Porto, Portugal — October 14, 2022

IncBio has joined the Recicla+ project as a co-promoter, part of the broader Sustainable Plastics initiative funded under Portugal's Recovery and Resilience Plan (PRR). Led by the Logoplaste Innovation Lab, the initiative brings together a consortium of 40 companies and 11 research institutions working to advance circular economy solutions within Portugal's plastics sector.

The Recicla+ consortium — which includes Codil, Bio4Plas, MC Sonae, BICAFÉ, PIEP, and IncBio — is focused on building a closed-loop recovery model for coffee capsule waste. The project aims to develop fully recyclable capsules, recover plastic waste from used capsules, and transform the spent coffee grounds generated during production into biochar through a pyrolysis process.

IncBio's role within the consortium is to provide engineering expertise and develop the pyrolytic conversion system that will transform spent coffee grounds into biochar — a stable, carbon-rich material with direct application as a biofertilizer in domestic and agricultural settings.

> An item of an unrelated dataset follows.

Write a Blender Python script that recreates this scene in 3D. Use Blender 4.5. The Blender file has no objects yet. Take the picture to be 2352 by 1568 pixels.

For IncBio, participation in Recicla+ represents a further expansion of its thermochemical conversion engineering capabilities — applying the same core pyrolysis principles previously developed for biomass liquid fraction recovery to a new organic waste feedstock. The project reinforces a consistent engineering thesis: that pyrolysis, properly engineered, can extract commercial value from virtually any carbon-rich waste stream.

José Marques, CEO of IncBio, stated: "Recicla+ is a strong example of how pyrolysis engineering can anchor a circular economy model. We are not just processing waste — we are closing a loop that runs from coffee production through to agricultural soil improvement. That same philosophy of extracting value from what others discard is at the core of everything we build."

The project is now underway, with IncBio's engineering team beginning design work on the pyrolytic conversion system.